One of the great tricks at an artist's disposal is sleight of hand to conceal the unexpected.

Lou Reed proved to be a master as he delivered his greatest hits on the back of a bill promising he would not be showing his wild side.

The audience was anticipating his reworkings of classic tales by Edgar Allen Poe, which, however innovative and worthy, is not exactly for the faint-hearted.

Instead, the father of US punk played classics such as Candy Says, How Do You Think It Feels? and the rarely-heard The Bed.

The audience didn't seem disappointed and some fans shouted out requests. "Should I play them all at once?" Reed answered drily.

The billing may explain why there were empty seats in the house and this was a pity because songs as mind-bending as Venus In Furs and Walk On the Wild Side deserve a full house.

But even in the context of this set of brilliant songs, The Raven - Reed's visceral revision of Poe's best-known work - is something of a showstopper.

All in black and gently rapping, this witty, terrifying and paranoid work gives Reed the scope to re-enter Velvet Underground territory by using music as an accompaniment to grim story-telling as in The Gift.

He is also the poet of New York's untouchables who sets gruesome snippets of conversation from society's fringes to music as demonstrated in Dirty Blvd and Perfect Day.

On several songs, Reed was accompanied by a Tai Chi master.
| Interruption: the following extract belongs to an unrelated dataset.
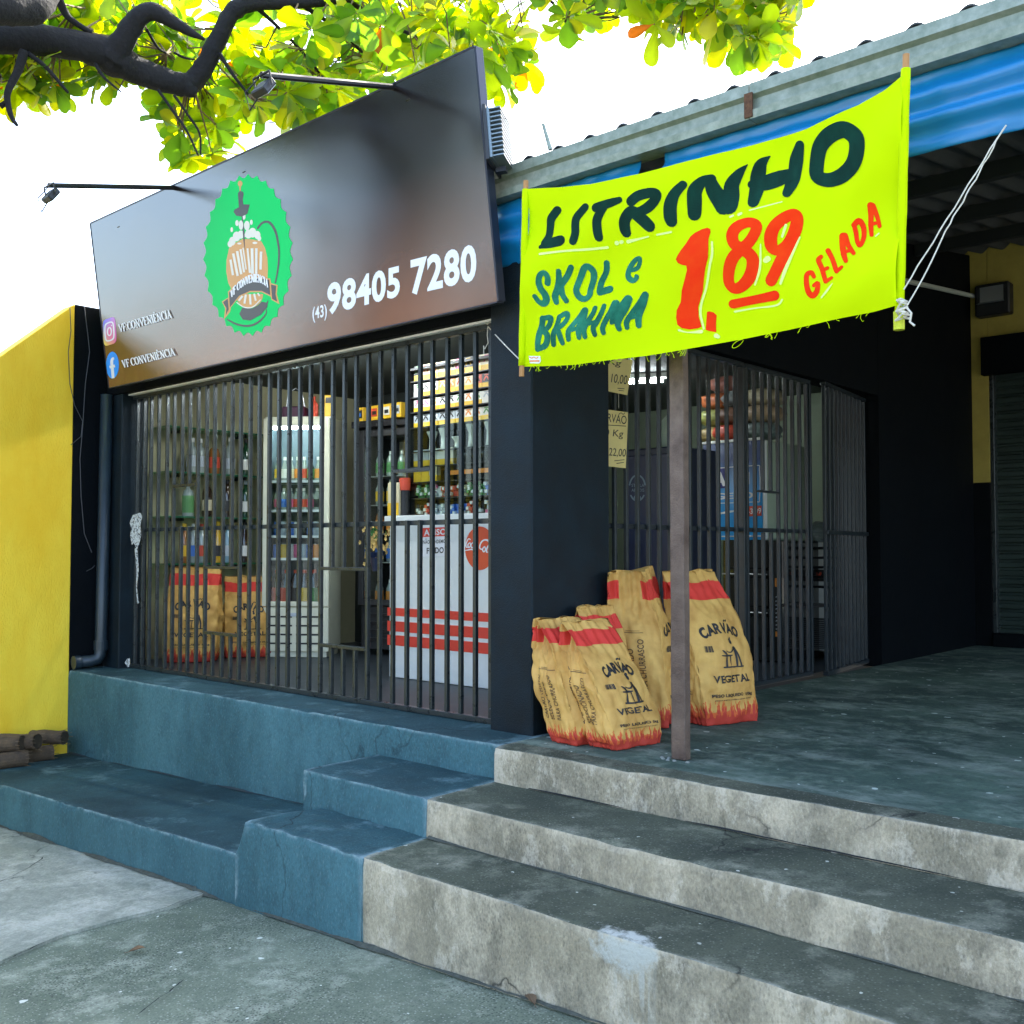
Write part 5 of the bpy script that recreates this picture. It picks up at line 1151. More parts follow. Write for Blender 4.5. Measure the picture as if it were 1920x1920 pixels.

Although fans of Channel 4's Banzai may have wanted to place a bet as to when he appeared, his liquid movements proved a hypnotic addition.

Reed's band, too, was out of the top drawer, in addition to singer Antony's androgynous vocal tremor, there was guitar and keyboard from Mike Rathke, cello from Jane Scarpantoni and the mercurial Fernando Saunders on everything else: Bass, drums, lead guitar and vocals.

This was the night Reed proved he is still full of surprises.